Affirmative Action for Open Source Software
I mentioned to a friend my wish that, as long as the government is spending money in hopes of boosting the economy, it would spend it on something that has proven to yield very high returns, i.e., open-source software. He asked “How would you decide which projects to fund? Most of the funding for software so far has come from the Department of Defense.”
My proposal would be copied from the way that universities implement their race-based hiring programs for faculty. Each department in a university is given a fixed number of slots that they can fill by hiring whomever they believe is best qualified to be an assistant professor. If, however, a department should hire someone whose skin is dark enough to qualify them as a desirable minority, that hire does not count towards their allocation. In other words, a department with one slot that has found a white or Asian candidate can still hire that person and a favored minority in addition. This way the university enlists its entire staff in helping with race-based hiring, rather than having one administrator at the top whose job is to find potential professors with the appropriate skin tone.
How can we apply this to open-source software and government agencies? It might seem as though each government agency were spending as much money as humanly possible at all times. Yet in fact each agency has an annual budget and is constrained by that budget. If we were to set aside a few billion dollars we could say “Any agency that wants enhancements to existing open-source projects or wants to fund new open-source software can do so with all of the money coming from the central open-source software fund.” That way agencies would be encouraged to spend money on open source because any funds spent wouldn’t come out of their usual budget.

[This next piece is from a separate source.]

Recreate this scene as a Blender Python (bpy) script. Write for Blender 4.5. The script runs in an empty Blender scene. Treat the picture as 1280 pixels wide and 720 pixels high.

How would it work? Suppose that a 30-person group within the National Park Service wanted a Web-based tool for collaboration amongst themselves and a volunteer organization. They find that a Drupal module does 85 percent of what they want. They would hire the developer of that module to add the features. Those features could be rolled into the public distribution or made available separately to other programmers worldwide. The money would come from the open-source software fund, no questions asked, rather than the Parks Service budget.